Extract each line of the data and write it out again exactly.

** BEGIN Source data **

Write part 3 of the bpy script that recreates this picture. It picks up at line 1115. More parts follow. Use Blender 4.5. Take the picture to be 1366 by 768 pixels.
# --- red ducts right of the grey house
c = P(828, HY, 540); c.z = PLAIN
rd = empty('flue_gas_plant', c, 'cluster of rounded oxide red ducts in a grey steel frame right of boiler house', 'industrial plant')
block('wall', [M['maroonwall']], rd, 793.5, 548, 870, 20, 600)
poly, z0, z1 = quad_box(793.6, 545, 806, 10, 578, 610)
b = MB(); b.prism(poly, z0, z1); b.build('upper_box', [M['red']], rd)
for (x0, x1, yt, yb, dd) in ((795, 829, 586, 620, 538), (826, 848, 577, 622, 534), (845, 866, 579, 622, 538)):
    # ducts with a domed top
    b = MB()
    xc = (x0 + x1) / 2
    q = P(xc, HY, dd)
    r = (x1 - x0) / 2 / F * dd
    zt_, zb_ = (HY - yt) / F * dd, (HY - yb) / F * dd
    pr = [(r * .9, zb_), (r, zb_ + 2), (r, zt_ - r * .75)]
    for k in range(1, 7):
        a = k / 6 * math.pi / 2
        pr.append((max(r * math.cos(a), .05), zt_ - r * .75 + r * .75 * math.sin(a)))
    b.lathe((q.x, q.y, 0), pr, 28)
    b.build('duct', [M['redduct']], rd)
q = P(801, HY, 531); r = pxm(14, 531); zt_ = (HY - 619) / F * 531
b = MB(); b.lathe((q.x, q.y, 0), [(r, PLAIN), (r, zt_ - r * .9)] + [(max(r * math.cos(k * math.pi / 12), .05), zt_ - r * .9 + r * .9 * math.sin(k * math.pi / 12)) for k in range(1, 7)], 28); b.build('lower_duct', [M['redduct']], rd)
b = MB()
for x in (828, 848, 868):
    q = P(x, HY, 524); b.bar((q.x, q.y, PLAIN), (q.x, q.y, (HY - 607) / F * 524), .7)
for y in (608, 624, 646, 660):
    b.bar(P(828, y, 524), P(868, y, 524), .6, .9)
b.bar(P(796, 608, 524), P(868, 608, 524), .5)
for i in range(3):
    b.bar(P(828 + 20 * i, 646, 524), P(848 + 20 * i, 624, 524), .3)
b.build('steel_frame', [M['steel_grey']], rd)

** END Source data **

Full answer
Write part 3 of the bpy script that recreates this picture. It picks up at line 1115. More parts follow. Use Blender 4.5. Take the picture to be 1366 by 768 pixels.
# --- red ducts right of the grey house
c = P(828, HY, 540); c.z = PLAIN
rd = empty('flue_gas_plant', c, 'cluster of rounded oxide red ducts in a grey steel frame right of boiler house', 'industrial plant')
block('wall', [M['maroonwall']], rd, 793.5, 548, 870, 20, 600)
poly, z0, z1 = quad_box(793.6, 545, 806, 10, 578, 610)
b = MB(); b.prism(poly, z0, z1); b.build('upper_box', [M['red']], rd)
for (x0, x1, yt, yb, dd) in ((795, 829, 586, 620, 538), (826, 848, 577, 622, 534), (845, 866, 579, 622, 538)):
    # ducts with a domed top
    b = MB()
    xc = (x0 + x1) / 2
    q = P(xc, HY, dd)
    r = (x1 - x0) / 2 / F * dd
    zt_, zb_ = (HY - yt) / F * dd, (HY - yb) / F * dd
    pr = [(r * .9, zb_), (r, zb_ + 2), (r, zt_ - r * .75)]
    for k in range(1, 7):
        a = k / 6 * math.pi / 2
        pr.append((max(r * math.cos(a), .05), zt_ - r * .75 + r * .75 * math.sin(a)))
    b.lathe((q.x, q.y, 0), pr, 28)
    b.build('duct', [M['redduct']], rd)
q = P(801, HY, 531); r = pxm(14, 531); zt_ = (HY - 619) / F * 531
b = MB(); b.lathe((q.x, q.y, 0), [(r, PLAIN), (r, zt_ - r * .9)] + [(max(r * math.cos(k * math.pi / 12), .05), zt_ - r * .9 + r * .9 * math.sin(k * math.pi / 12)) for k in range(1, 7)], 28); b.build('lower_duct', [M['redduct']], rd)
b = MB()
for x in (828, 848, 868):
    q = P(x, HY, 524); b.bar((q.x, q.y, PLAIN), (q.x, q.y, (HY - 607) / F * 524), .7)
for y in (608, 624, 646, 660):
    b.bar(P(828, y, 524), P(868, y, 524), .6, .9)
b.bar(P(796, 608, 524), P(868, 608, 524), .5)
for i in range(3):
    b.bar(P(828 + 20 * i, 646, 524), P(848 + 20 * i, 624, 524), .3)
b.build('steel_frame', [M['steel_grey']], rd)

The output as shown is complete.